What you have to do:
Go through the entries below and count the lines holding the word "that". Reply with only the number, please.

Supplied records:
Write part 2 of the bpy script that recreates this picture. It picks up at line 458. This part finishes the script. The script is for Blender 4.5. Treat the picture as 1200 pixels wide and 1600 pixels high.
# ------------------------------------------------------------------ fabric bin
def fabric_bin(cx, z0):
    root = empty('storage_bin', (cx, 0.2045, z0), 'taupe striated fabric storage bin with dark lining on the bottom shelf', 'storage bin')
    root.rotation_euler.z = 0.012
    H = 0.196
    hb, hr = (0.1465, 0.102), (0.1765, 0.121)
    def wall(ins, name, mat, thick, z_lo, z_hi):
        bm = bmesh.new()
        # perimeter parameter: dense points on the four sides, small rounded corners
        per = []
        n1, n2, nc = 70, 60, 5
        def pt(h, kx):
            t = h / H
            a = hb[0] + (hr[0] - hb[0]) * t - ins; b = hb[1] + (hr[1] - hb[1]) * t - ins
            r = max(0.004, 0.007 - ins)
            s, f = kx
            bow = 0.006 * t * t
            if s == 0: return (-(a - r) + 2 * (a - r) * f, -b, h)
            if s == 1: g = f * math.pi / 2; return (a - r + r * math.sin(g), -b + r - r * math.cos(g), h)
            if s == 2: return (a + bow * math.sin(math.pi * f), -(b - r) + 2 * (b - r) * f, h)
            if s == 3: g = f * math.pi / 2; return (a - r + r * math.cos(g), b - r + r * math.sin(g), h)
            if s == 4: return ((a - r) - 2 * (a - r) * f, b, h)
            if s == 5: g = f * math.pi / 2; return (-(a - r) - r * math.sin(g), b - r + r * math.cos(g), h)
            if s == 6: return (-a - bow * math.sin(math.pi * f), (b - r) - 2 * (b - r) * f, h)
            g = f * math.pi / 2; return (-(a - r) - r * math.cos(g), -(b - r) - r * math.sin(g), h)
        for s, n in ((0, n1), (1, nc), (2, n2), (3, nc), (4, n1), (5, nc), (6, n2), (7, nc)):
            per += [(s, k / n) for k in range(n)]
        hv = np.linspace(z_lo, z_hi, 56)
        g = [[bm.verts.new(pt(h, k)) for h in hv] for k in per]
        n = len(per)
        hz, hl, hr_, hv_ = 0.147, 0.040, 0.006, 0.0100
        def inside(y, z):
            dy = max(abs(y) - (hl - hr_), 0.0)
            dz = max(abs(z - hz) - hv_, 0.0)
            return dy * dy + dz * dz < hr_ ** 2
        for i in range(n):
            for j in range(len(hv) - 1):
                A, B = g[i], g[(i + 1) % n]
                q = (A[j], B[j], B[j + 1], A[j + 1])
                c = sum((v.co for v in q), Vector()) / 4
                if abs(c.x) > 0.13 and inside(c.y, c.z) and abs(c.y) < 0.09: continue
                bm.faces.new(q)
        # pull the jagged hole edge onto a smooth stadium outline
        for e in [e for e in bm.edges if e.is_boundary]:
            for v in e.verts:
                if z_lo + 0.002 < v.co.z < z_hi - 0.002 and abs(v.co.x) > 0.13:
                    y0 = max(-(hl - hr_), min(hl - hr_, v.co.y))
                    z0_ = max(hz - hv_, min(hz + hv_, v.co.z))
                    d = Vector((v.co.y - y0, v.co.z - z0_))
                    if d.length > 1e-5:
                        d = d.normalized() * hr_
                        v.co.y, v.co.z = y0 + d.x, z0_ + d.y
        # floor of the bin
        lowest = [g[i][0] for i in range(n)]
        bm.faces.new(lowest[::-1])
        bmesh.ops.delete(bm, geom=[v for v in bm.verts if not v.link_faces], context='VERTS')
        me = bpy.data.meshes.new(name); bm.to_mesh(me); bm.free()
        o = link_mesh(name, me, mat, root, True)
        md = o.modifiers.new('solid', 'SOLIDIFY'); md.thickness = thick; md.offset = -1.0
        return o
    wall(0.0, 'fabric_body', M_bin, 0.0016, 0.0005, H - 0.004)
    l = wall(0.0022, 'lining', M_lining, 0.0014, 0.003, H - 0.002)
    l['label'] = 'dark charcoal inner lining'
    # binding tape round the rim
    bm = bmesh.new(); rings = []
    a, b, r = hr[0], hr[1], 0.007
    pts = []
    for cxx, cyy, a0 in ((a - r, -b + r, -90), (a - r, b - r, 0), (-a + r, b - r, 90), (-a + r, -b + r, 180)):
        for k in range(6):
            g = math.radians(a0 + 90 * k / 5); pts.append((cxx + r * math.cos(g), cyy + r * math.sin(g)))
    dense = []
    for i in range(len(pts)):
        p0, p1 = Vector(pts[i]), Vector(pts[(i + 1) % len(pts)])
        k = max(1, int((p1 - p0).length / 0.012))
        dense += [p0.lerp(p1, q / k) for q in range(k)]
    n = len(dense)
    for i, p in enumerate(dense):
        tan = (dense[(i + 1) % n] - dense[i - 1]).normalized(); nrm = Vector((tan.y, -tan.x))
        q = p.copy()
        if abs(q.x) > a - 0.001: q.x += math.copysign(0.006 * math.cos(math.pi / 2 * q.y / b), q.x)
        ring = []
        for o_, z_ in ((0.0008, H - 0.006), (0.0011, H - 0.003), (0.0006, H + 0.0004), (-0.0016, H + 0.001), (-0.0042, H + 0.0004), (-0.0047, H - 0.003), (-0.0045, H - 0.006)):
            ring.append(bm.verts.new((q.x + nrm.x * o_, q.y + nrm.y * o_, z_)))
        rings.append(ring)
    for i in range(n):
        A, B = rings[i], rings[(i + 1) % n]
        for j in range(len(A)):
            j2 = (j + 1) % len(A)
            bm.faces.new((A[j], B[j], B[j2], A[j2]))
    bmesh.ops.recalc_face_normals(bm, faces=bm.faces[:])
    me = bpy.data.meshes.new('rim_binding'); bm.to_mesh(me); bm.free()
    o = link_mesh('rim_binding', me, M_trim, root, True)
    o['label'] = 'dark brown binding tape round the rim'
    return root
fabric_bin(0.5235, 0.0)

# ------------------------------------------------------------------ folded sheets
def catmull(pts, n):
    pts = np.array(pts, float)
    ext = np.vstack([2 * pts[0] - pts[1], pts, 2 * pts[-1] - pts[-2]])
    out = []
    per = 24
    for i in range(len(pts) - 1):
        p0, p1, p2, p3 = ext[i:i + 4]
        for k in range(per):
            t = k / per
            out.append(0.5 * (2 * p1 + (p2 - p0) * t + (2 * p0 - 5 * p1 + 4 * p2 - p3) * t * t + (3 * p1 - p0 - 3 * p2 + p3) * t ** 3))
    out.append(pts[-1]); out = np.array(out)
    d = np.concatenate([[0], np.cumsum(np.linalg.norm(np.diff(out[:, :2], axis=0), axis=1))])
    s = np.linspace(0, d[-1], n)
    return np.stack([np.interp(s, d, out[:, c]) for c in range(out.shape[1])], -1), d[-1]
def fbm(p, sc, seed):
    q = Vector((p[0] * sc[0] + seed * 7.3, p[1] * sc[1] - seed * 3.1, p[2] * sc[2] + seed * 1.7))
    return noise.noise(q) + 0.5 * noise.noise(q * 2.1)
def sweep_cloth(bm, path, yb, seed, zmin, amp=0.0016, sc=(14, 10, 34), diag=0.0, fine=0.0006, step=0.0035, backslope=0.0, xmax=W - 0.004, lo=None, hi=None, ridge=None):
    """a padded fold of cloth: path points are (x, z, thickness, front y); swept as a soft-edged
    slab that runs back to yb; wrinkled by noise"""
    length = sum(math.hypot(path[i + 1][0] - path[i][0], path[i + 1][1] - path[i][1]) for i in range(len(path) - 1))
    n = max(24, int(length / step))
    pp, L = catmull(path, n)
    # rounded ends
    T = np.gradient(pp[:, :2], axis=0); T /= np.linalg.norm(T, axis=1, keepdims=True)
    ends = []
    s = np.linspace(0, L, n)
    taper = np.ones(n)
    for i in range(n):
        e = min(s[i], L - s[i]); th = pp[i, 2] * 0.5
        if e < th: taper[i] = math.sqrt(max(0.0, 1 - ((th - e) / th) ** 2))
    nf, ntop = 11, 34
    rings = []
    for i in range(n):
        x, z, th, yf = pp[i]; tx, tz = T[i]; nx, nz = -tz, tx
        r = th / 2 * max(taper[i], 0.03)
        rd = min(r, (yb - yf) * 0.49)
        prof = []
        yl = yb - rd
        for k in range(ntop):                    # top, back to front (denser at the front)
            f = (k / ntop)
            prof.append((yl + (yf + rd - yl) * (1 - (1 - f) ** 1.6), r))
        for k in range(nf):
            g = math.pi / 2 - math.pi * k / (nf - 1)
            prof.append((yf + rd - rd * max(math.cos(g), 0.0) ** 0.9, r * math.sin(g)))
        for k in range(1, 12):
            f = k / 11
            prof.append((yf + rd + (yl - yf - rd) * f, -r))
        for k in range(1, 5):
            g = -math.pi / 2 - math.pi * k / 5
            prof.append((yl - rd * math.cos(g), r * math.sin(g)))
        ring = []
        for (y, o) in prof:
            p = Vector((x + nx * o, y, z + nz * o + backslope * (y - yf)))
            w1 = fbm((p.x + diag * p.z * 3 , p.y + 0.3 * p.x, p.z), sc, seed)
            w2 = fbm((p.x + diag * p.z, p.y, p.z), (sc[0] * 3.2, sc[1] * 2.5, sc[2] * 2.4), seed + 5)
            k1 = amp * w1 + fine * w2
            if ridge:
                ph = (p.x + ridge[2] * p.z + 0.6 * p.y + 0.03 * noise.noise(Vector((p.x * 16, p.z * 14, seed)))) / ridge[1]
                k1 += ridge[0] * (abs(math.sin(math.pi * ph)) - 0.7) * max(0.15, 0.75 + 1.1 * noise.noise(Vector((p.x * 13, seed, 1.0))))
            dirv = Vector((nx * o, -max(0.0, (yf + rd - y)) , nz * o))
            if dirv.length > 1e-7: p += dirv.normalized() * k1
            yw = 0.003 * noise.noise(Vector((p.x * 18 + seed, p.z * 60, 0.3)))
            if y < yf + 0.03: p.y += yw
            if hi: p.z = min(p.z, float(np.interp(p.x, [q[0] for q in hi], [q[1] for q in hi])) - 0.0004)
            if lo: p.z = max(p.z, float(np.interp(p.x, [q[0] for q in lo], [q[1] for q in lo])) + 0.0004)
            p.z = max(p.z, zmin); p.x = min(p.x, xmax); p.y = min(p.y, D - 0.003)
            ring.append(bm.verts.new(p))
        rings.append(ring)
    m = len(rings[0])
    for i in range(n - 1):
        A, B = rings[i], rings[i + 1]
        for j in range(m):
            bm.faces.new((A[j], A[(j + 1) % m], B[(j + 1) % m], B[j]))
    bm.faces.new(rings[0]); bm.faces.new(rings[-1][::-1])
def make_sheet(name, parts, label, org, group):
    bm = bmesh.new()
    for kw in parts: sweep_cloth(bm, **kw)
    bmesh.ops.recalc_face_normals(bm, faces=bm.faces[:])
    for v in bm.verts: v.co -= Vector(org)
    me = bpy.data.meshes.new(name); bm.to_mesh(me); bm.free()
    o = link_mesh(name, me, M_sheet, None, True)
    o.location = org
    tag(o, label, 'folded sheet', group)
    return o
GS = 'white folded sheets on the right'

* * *

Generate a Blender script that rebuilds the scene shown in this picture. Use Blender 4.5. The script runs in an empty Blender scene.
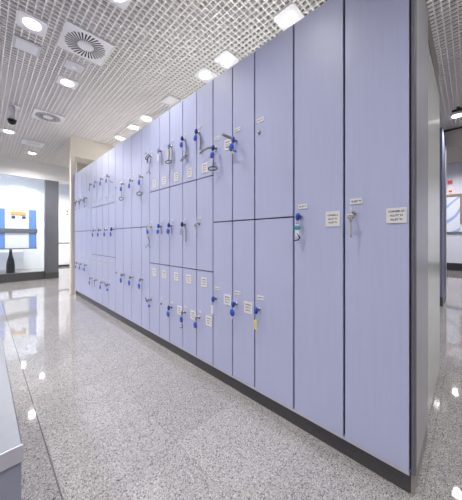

...

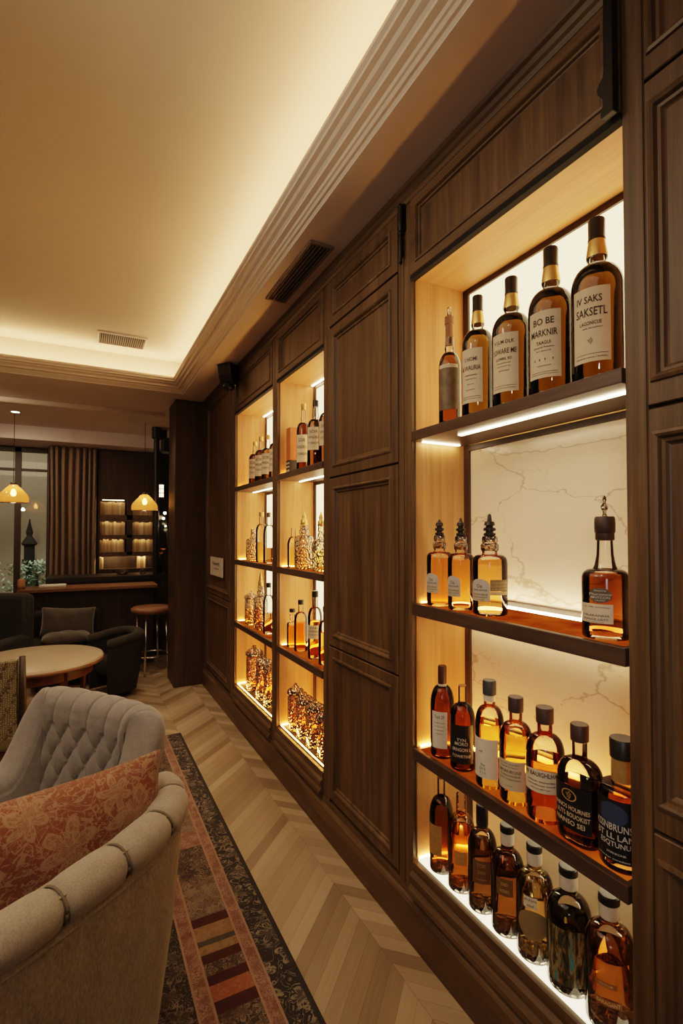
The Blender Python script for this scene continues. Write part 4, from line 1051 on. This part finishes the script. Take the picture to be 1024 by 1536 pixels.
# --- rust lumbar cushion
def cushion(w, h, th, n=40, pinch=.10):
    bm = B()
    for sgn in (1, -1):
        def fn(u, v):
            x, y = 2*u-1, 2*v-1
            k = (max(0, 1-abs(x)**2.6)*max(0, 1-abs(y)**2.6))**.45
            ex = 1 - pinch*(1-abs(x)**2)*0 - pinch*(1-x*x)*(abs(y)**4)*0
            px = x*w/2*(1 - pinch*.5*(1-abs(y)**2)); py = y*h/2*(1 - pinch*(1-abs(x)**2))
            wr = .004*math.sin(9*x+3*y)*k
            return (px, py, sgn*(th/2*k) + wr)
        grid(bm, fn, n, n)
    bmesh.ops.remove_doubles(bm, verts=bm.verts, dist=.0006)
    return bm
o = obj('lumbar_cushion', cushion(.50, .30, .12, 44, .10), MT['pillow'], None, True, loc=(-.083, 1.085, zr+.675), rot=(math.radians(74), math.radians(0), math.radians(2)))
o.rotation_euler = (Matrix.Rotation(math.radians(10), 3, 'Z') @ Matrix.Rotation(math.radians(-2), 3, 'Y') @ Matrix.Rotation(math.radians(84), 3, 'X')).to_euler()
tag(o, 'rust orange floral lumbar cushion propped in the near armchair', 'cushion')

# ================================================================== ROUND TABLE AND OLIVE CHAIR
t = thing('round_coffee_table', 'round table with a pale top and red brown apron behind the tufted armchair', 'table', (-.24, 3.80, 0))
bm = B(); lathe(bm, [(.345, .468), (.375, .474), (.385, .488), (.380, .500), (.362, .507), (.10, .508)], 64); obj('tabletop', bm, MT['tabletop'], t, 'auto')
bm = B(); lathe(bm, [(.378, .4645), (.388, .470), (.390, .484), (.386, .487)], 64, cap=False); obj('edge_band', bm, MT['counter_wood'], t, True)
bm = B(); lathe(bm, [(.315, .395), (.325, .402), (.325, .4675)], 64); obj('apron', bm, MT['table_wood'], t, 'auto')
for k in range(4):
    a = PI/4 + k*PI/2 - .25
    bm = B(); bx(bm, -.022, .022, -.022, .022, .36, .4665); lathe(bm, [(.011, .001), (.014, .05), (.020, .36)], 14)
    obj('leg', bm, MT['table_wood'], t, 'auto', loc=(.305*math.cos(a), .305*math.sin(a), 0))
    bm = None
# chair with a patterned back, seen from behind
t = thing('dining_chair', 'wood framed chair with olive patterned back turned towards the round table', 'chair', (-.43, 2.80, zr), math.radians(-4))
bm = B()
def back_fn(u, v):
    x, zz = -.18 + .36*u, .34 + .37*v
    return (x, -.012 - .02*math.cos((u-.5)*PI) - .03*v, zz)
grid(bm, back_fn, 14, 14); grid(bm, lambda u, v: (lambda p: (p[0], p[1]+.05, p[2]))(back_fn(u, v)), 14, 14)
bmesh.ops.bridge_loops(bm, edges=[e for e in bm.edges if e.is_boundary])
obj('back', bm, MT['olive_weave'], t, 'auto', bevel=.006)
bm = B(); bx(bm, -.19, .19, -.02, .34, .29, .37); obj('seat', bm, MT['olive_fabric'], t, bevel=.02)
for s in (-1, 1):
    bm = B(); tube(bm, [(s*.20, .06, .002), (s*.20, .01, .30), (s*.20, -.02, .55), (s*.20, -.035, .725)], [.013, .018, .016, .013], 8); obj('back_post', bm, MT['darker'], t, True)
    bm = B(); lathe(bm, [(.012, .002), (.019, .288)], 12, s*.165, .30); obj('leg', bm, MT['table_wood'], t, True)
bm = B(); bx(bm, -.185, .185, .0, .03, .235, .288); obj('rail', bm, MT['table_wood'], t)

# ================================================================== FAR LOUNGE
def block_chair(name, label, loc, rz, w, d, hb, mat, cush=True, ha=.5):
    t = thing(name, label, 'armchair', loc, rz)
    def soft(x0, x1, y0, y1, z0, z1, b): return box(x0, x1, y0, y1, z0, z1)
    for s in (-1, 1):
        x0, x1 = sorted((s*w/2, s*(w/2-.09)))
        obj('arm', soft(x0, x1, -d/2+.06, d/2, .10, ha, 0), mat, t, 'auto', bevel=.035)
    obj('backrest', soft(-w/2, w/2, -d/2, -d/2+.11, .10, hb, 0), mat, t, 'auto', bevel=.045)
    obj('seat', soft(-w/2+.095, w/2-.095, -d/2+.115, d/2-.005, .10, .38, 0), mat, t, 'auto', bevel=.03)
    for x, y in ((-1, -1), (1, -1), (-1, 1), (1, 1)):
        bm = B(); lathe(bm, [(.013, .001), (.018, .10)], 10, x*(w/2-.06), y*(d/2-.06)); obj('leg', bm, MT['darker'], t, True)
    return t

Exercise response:
3